MA Plans to Revisit
Amendment on Gay Marriage
By PAM BELLUCK,
NYTimes on the Web, May 10, 2005
BOSTON, May 9 -- Nearly a year
after Massachusetts legalized same-sex marriage, state legislators are again
planning to consider a proposal to make such marriages illegal.
On Monday, Senator Robert E. Travaglini, a Democrat and the president of the
Senate, took steps toward convening a constitutional convention in the fall; one
issue that would come before it is a proposed constitutional amendment to ban
gay marriage but legalize civil unions.
Senator Travaglini is a co-sponsor of the amendment, which received preliminary
approval from the Legislature last year, too late to stop a decision by the
Massachusetts Supreme Judicial Court to allow gay marriages to begin on May 17,
2004.
But the amendment did not die. It has a chance to become law if the
Legislature approves it in the 2005-2006 legislative session, and if it is then
approved by voters in a referendum in November 2006. It is not clear how
likely that is to happen.
Ann Dufresne, a spokeswoman for Senator Travaglini, said he still supported the
amendment, or at least the principle of having the amendment work its way
through the voting process.
"When he crafted the compromise amendment," Ms. Dufresne said, "it was
recognizing that half of the constituents and half of the voters felt that there
should be a definition that marriage was between a man and a woman, and half
said there should be civil marriage" for same-sex couples.
"I think he was right in the middle with a lot of folks," she said. "First
and foremost he wanted to give people the ability to vote."
But several things have changed in the past year.
For one, the opinions of legislators may have changed now that more than 6,000
gay couples have married, Ms. Dufresne and other legislative aides say.

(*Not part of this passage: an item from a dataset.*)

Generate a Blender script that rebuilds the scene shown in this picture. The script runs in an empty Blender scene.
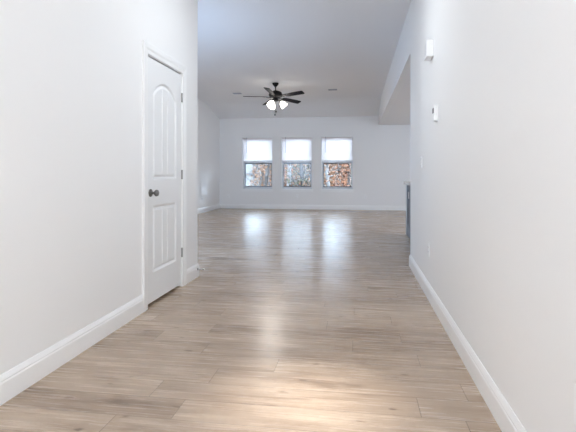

Some of those who supported the amendment may now oppose it, the aides say, out
of reluctance to undo marriages that have taken place or out of a sense that gay
marriage has not caused negative repercussions.
"We've had gay marriage now for a year," Ms. Dufresne said. "You can't
dispute the fact that it's now become part of the dialogue."
Another sponsor of the amendment, Senator Brian P. Lees, the Republican minority
leader, told The Republican, a newspaper in Springfield, Mass., that he would
probably support the amendment, but that "everyone should review" it since it
would deprive gay couples of the marriage rights they now have.
"That's why I'm willing to look at it," Mr. Lees told The Republican in
February. He did not return phone messages on Monday.
Another difference is the composition of the Legislature. Last year, the
House speaker, Thomas M. Finneran, a Democrat who opposed gay marriage, led a
large group of the legislators who voted 105 to 92 to support the amendment.
But Mr. Finneran has left the House, and the new speaker, Salvatore F. DiMasi, a
Democrat, supports gay marriage.
In addition, in special elections this year, at least three legislators in favor
of gay marriage replaced legislators who opposed it, and several more won
election to the House last November.
"The landscape of the House has changed," said Kimberly Haberlin, a spokeswoman
for Mr. DiMasi. She said that Mr. DiMasi believed that after a year of
legal gay marriage several legislators would see that "the world hasn't fallen
off its axis."
There are other factors to consider, however. A group of opponents to gay
marriage, including the Massachusetts Family Institute, is preparing a petition
to put an amendment on the ballot in 2008 that would ban gay marriage and not
establish civil unions. Some lawmakers who would oppose such an amendment
might decide that the best way to defeat it would be to support the amendment
establishing civil unions that the legislature approved last year, legislative
aides said.
Legislators here are also aware that most of the rest of the country is not
ready to support same-sex marriage, the aides said.
That could encourage some lawmakers to support a constitutional ban, Ms.
Dufresne said, because to keep such marriages legal "may show that Massachusetts
is out of step with the rest of the country."